■ WHAT YOU WILL DO ■
Review the listing and copy each line that holds the word "file".

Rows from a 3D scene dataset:
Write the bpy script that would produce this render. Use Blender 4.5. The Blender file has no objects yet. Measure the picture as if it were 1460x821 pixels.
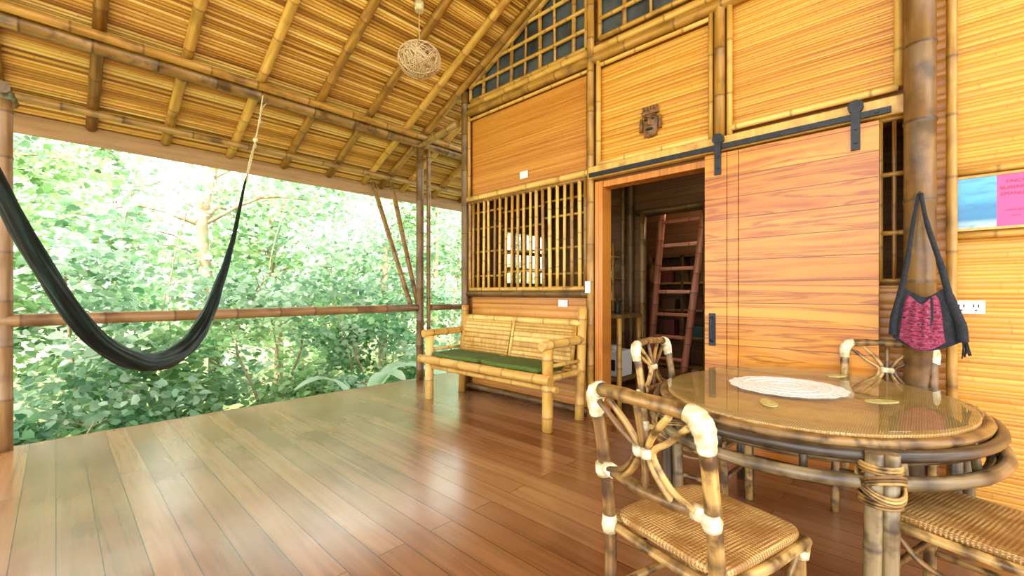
import bpy, math, random
import numpy as np
from mathutils import Vector, Matrix
random.seed(7); rng=np.random.default_rng(7)
SC=bpy.context.scene; COL=SC.collection
U=random.uniform
def hx(h,k=1.0):
    h=h.lstrip('#'); o=[]
    for i in (0,2,4):
        c=int(h[i:i+2],16)/255; c=c/12.92 if c<=.04045 else ((c+.055)/1.055)**2.4
        o.append(c*k)
    return (*o,1)
# ------------------------------------------------------------ materials
class NM:
    def __init__(s,name,rough=.5,spec=.5,metal=0):
        s.m=bpy.data.materials.new(name); s.m.use_nodes=True
        s.n=s.m.node_tree.nodes; s.l=s.m.node_tree.links
        s.b=s.n['Principled BSDF']; s.b.inputs['Roughness'].default_value=rough
        s.b.inputs['Specular IOR Level'].default_value=spec; s.b.inputs['Metallic'].default_value=metal
    def node(s,t,**k):
        n=s.n.new(t)
        for a,b in k.items(): setattr(n,a,b)
        return n
    def coord(s,kind,scale=(1,1,1),rot=(0,0,0)):
        t=s.node('ShaderNodeTexCoord'); mp=s.node('ShaderNodeMapping')
        mp.inputs['Scale'].default_value=scale; mp.inputs['Rotation'].default_value=rot
        s.l.new(t.outputs[kind],mp.inputs['Vector']); return mp.outputs[0]
    def noise(s,vec,scale=1,detail=3,dist=0):
        n=s.node('ShaderNodeTexNoise'); n.inputs['Scale'].default_value=scale
        n.inputs['Detail'].default_value=detail; n.inputs['Distortion'].default_value=dist
        s.l.new(vec,n.inputs['Vector']); return n.outputs['Fac']
    def attr(s,name):
        n=s.node('ShaderNodeAttribute',attribute_name=name); return n.outputs['Fac']
    def math(s,op,a,b=None):
        n=s.node('ShaderNodeMath',operation=op)
        for i,x in enumerate((a,b)):
            if x is None: continue
            if isinstance(x,(int,float)): n.inputs[i].default_value=x
            else: s.l.new(x,n.inputs[i])
        return n.outputs[0]
    def ramp(s,fac,stops):
        n=s.node('ShaderNodeValToRGB'); e=n.color_ramp.elements
        while len(e)<len(stops): e.new(.5)
        for i,(p,c) in enumerate(stops):
            e[i].position=p; e[i].color=hx(c) if isinstance(c,str) else c
        s.l.new(fac,n.inputs[0]); return n.outputs[0]
    def mix(s,fac,a,b,bt='MIX'):
        n=s.node('ShaderNodeMix',data_type='RGBA',blend_type=bt)
        for i,x in ((0,fac),(6,a),(7,b)):
            if isinstance(x,str): x=hx(x)
            if isinstance(x,(int,float,tuple)): n.inputs[i].default_value=x
            else: s.l.new(x,n.inputs[i])
        return n.outputs[2]
    def bump(s,h,strength=.3,dist=.01):
        n=s.node('ShaderNodeBump'); n.inputs['Strength'].default_value=strength
        n.inputs['Distance'].default_value=dist; s.l.new(h,n.inputs['Height'])
        s.l.new(n.outputs[0],s.b.inputs['Normal'])
    def color(s,c):
        if isinstance(c,str): s.b.inputs['Base Color'].default_value=hx(c)
        else: s.l.new(c,s.b.inputs['Base Color'])

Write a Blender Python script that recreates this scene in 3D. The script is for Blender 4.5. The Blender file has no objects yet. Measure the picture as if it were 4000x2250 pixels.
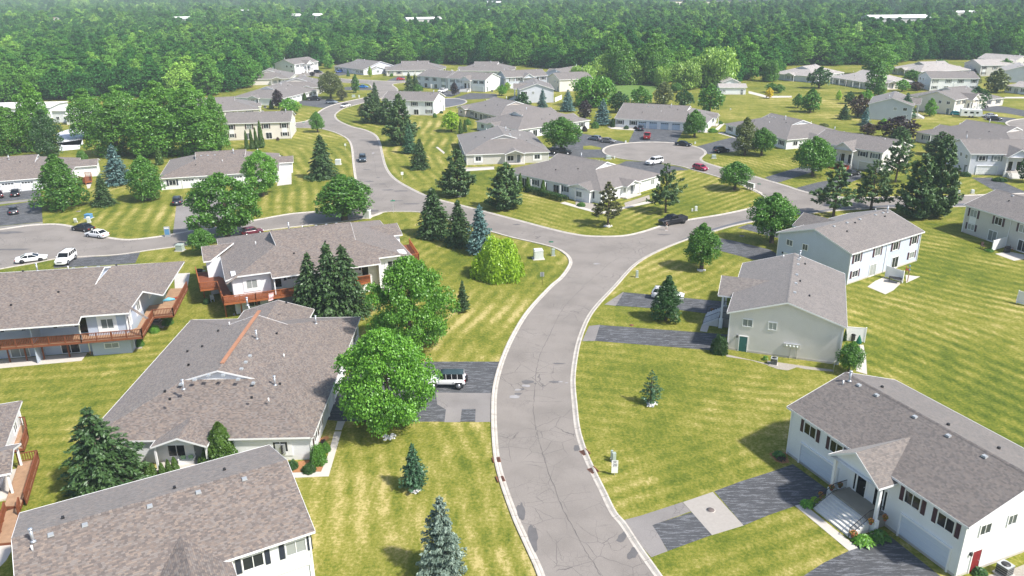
import bpy, bmesh, math, random
import numpy as np
from mathutils import Vector, Matrix
from mathutils.geometry import tessellate_polygon
sc = bpy.context.scene
COL = sc.collection
R = math.radians
# ------------------------------------------------------------------ camera
FPX, PITCH, ROLL, CAMH = 3100.0, R(20.92), R(-0.5), 44.0
_f = Vector((0, math.cos(PITCH), -math.sin(PITCH)))
_r = Vector((1, 0, 0)); _u = Vector((0, math.sin(PITCH), math.cos(PITCH)))
_rr = _r*math.cos(ROLL)+_u*math.sin(ROLL); _uu = -_r*math.sin(ROLL)+_u*math.cos(ROLL)
cd = bpy.data.cameras.new("camera"); cam = bpy.data.objects.new("camera", cd); COL.objects.link(cam)
cd.sensor_width = 36; cd.lens = FPX/4000*36; cd.clip_start = 0.5; cd.clip_end = 12000
cam.matrix_world = Matrix(((_rr.x, _uu.x, -_f.x, 0), (_rr.y, _uu.y, -_f.y, 0), (_rr.z, _uu.z, -_f.z, CAMH), (0, 0, 0, 1)))
sc.camera = cam
# ------------------------------------------------------------------ sky, sun, exposure
SUN_EL, SUN_AZ = R(50), R(-30)          # azimuth of the sun, counted from +X towards +Y
w = bpy.data.worlds.new("World"); sc.world = w; w.use_nodes = True
nt = w.node_tree; nt.nodes.clear()
sk = nt.nodes.new("ShaderNodeTexSky"); sk.sky_type = 'NISHITA'; sk.sun_disc = False
sk.sun_elevation = SUN_EL; sk.sun_rotation = R(90)-SUN_AZ; sk.air_density = 1.0; sk.dust_density = 1.5
bg = nt.nodes.new("ShaderNodeBackground"); bg.inputs[1].default_value = 0.125
wo = nt.nodes.new("ShaderNodeOutputWorld")
nt.links.new(sk.outputs[0], bg.inputs[0]); nt.links.new(bg.outputs[0], wo.inputs[0])
sl = bpy.data.lights.new("sun", 'SUN'); sl.energy = 4.4; sl.angle = R(3.5); sl.color = (1.0, 0.95, 0.88)
so = bpy.data.objects.new("sun", sl); COL.objects.link(so); so.location = (60, -40, 120)
sdir = Vector((math.cos(SUN_EL)*math.cos(SUN_AZ), math.cos(SUN_EL)*math.sin(SUN_AZ), math.sin(SUN_EL)))
so.rotation_euler = sdir.to_track_quat('Z', 'Y').to_euler()
sc.view_settings.view_transform = 'Standard'; sc.view_settings.look = 'None'
sc.view_settings.exposure = 0.68; sc.view_settings.gamma = 1.0; sc.view_settings.use_curve_mapping = False
sc.cycles.max_bounces = 5; sc.cycles.diffuse_bounces = 3; sc.cycles.glossy_bounces = 2
sc.cycles.transmission_bounces = 3; sc.cycles.transparent_max_bounces = 4; sc.cycles.volume_bounces = 0
sc.cycles.use_denoising = True; sc.cycles.use_adaptive_sampling = True; sc.cycles.adaptive_threshold = 0.02

# ------------------------------------------------------------------ measured points
# photo measurements (tile k, u, v) are turned into metres on a horizontal plane z
def q(k, u, v):
    return ((k % 10-1)*1000+u/2.576, (0, 560, 1120, 1690)[k//10-1]+v/2.576)
def ray(p):
    x = (p[0]-2000)/FPX; y = (1125-p[1])/FPX
    return _f+_rr*x+_uu*y
def G(p, z=0.0):
    r = ray(p); t = (CAMH-z)/(-r.z)
    return Vector((r.x*t, r.y*t, z))
def Q(k, u, v, z=0.0): return G(q(k, u, v), z)
def zat(p, w_):
    r = ray(p); t = math.hypot(w_.x, w_.y)/math.hypot(r.x, r.y)
    return CAMH+r.z*t
def depth(w_): return (w_-Vector((0, 0, CAMH))).dot(_f)

# ------------------------------------------------------------------ mesh helpers
class MB:
    def __init__(s): s.v = []; s.f = []; s.uv = []; s.sm = []
    def add(s, vs, fs, uvs=None, smooth=False):
        o = len(s.v); s.v += [tuple(p) for p in vs]
        for i, f in enumerate(fs):
            s.f.append(tuple(o+j for j in f)); s.uv.append(uvs[i] if uvs else None); s.sm.append(smooth)
    def box(s, c, d, rz=0.0, taper=1.0):
        cx, cy, cz = c; dx, dy, dz = d[0]/2, d[1]/2, d[2]/2; ca, sa = math.cos(rz), math.sin(rz)
        vs = []
        for z, t in ((-dz, 1), (dz, taper)):
            for x, y in ((-dx, -dy), (dx, -dy), (dx, dy), (-dx, dy)):
                x *= t; y *= t
                vs.append((cx+x*ca-y*sa, cy+x*sa+y*ca, cz+z))
        s.add(vs, [(3, 2, 1, 0), (4, 5, 6, 7), (0, 1, 5, 4), (1, 2, 6, 5), (2, 3, 7, 6), (3, 0, 4, 7)])
    def obox(s, o, a, b, c):            # box from corner-centre o with half-axes a, b, c (vectors)
        o, a, b, c = Vector(o), Vector(a), Vector(b), Vector(c)
        vs = [o+a*i+b*j+c*k for k in (-1, 1) for i, j in ((-1, -1), (1, -1), (1, 1), (-1, 1))]
        fs = [(3, 2, 1, 0), (4, 5, 6, 7), (0, 1, 5, 4), (1, 2, 6, 5), (2, 3, 7, 6), (3, 0, 4, 7)]
        if a.cross(b).dot(c) < 0: fs = [f[::-1] for f in fs]
        s.add(vs, fs)
    def bar(s, p, q_, wd, ht=None):
        p, q_ = Vector(p), Vector(q_); d = q_-p; L = d.length
        if L < 1e-6: return
        d.normalize(); up = Vector((0, 0, 1)) if abs(d.z) < .95 else Vector((1, 0, 0))
        sd = d.cross(up).normalized(); u2 = sd.cross(d)
        s.obox((p+q_)/2, d*L/2, sd*wd/2, u2*(ht or wd)/2)
    def tube(s, pts, rad, n=6, cap=True):
        pts = [Vector(p) for p in pts]; rings = []
        for i, p in enumerate(pts):
            d = (pts[min(i+1, len(pts)-1)]-pts[max(i-1, 0)]).normalized()
            up = Vector((0, 0, 1)) if abs(d.z) < .9 else Vector((1, 0, 0))
            a = d.cross(up).normalized(); b = d.cross(a)
            r = rad[i] if hasattr(rad, '__len__') else rad
            rings.append([p+(a*math.cos(6.28318*k/n)+b*math.sin(6.28318*k/n))*r for k in range(n)])
        vs = [v for r_ in rings for v in r_]; fs = []
        for i in range(len(pts)-1):
            for k in range(n):
                fs.append((i*n+k, i*n+(k+1) % n, (i+1)*n+(k+1) % n, (i+1)*n+k))
        if cap: fs += [tuple(range(n))[::-1], tuple(range((len(pts)-1)*n, len(pts)*n))]
        s.add(vs, fs, smooth=True)
    def poly(s, pts, uvs=None): s.add(pts, [tuple(range(len(pts)))], [uvs] if uvs else None)
    def slab(s, pts, z0, z1):           # extruded horizontal polygon (any orientation, may be concave)
        pts = [(p[0], p[1]) for p in pts]
        ar = sum(pts[i][0]*pts[(i+1) % len(pts)][1]-pts[(i+1) % len(pts)][0]*pts[i][1] for i in range(len(pts)))
        if ar < 0: pts = pts[::-1]
        n = len(pts)
        tri = tessellate_polygon([[Vector((x, y, 0)) for x, y in pts]])
        vs = [(x, y, z1) for x, y in pts]+[(x, y, z0) for x, y in pts]; fs = []
        for t in tri:
            a, b, c = [Vector(vs[i]) for i in t]
            if (b-a).cross(c-a).z < 0: t = t[::-1]
            fs.append(tuple(t))
        for i in range(n): j = (i+1) % n; fs.append((i, n+i, n+j, j))
        s.add(vs, fs)
    def dome(s, c, r, hz, n=10, m=5):
        vs = []; fs = []
        for i in range(m):
            a = i/m*math.pi/2
            for k in range(n): vs.append((c[0]+r*math.cos(a)*math.cos(6.283*k/n), c[1]+r*math.cos(a)*math.sin(6.283*k/n), c[2]+hz*math.sin(a)))
        vs.append((c[0], c[1], c[2]+hz))
        for i in range(m-1):
            for k in range(n): fs.append((i*n+k, i*n+(k+1) % n, (i+1)*n+(k+1) % n, (i+1)*n+k))
        for k in range(n): fs.append(((m-1)*n+k, (m-1)*n+(k+1) % n, m*n))
        s.add(vs, fs, smooth=True)
    def build(s, name, mat=None, parent=None, loc=None):
        me = bpy.data.meshes.new(name); me.from_pydata(s.v, [], s.f)
        if any(u is not None for u in s.uv):
            uvl = me.uv_layers.new(name="UVMap"); i = 0; flat = []
            for f, u in zip(s.f, s.uv): flat += list(u) if u else [(0, 0)]*len(f)
            uvl.data.foreach_set('uv', np.array(flat, dtype=np.float32).ravel())
        if any(s.sm): me.polygons.foreach_set('use_smooth', np.array(s.sm, dtype=bool))
        me.update()
        o = bpy.data.objects.new(name, me); COL.objects.link(o)
        if mat: me.materials.append(mat)
        if parent: o.parent = parent
        if loc is not None: o.location = loc
        return o
def tag(o, label=None, cat=None, group=None, kind=None):
    if label: o['label'] = label
    if cat: o['category'] = cat
    if group: o['group'] = group
    if kind: o['kind'] = kind
    return o
def empty(name, loc=(0, 0, 0), rz=0.0, label=None, cat=None, group=None):
    o = bpy.data.objects.new(name, None); COL.objects.link(o); o.location = loc; o.rotation_euler = (0, 0, rz)
    o.empty_display_size = .3
    return tag(o, label, cat, group)
def kids(o): return [c for c in bpy.data.objects if c.parent == o]
def smooth_pts(P, n=5, closed=False):
    P = [Vector((p[0], p[1], 0)) for p in P]; out = []; N = len(P)
    for i in range(N if closed else N-1):
        g = (lambda j: P[j % N]) if closed else (lambda j: P[max(0, min(N-1, j))])
        a, b, c, d = g(i-1), g(i), g(i+1), g(i+2)
        for k in range(n):
            t = k/n
            out.append(.5*((2*b)+(c-a)*t+(2*a-5*b+4*c-d)*t*t+(3*b-a-3*c+d)*t**3))
    if not closed: out.append(P[-1])
    return out

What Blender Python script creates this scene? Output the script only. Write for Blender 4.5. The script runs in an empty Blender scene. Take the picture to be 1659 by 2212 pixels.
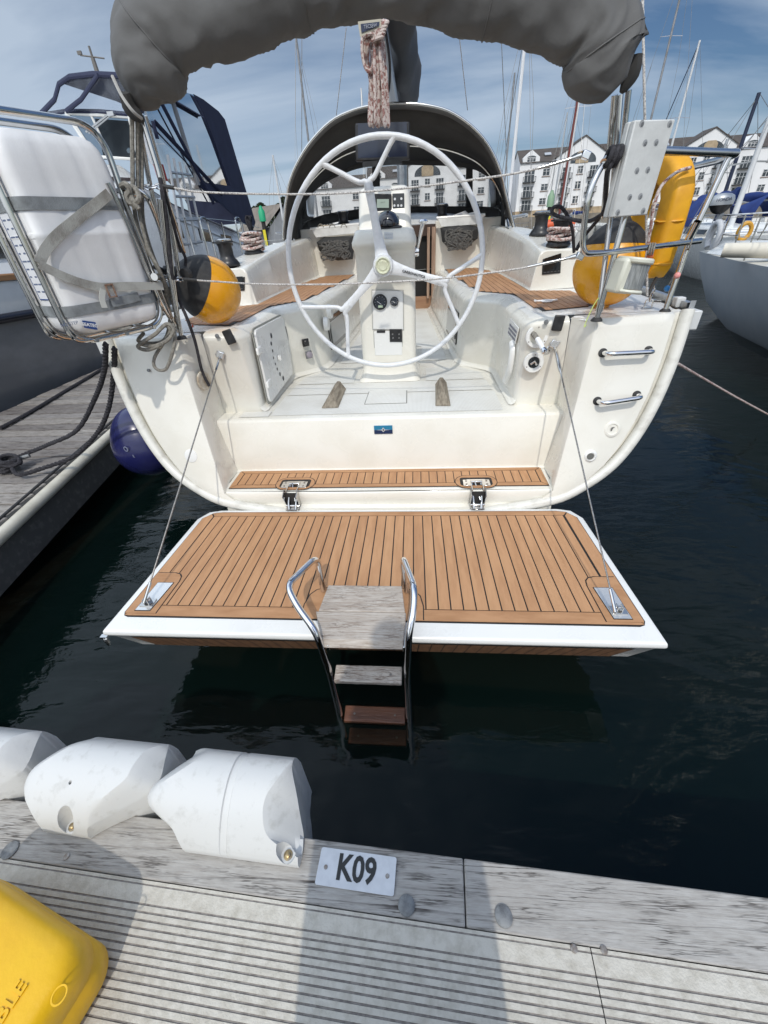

■ ANSWER TO THE PROBLEM ■
Write the bpy script that would produce this render. Use Blender 4.5. The Blender file has no objects yet. Measure the picture as if it were 1460x821 pixels.
Write a Blender Python script that recreates this scene in 3D. The script is for Blender 4.5. The Blender file has no objects yet. Measure the picture as if it were 4000x2250 pixels.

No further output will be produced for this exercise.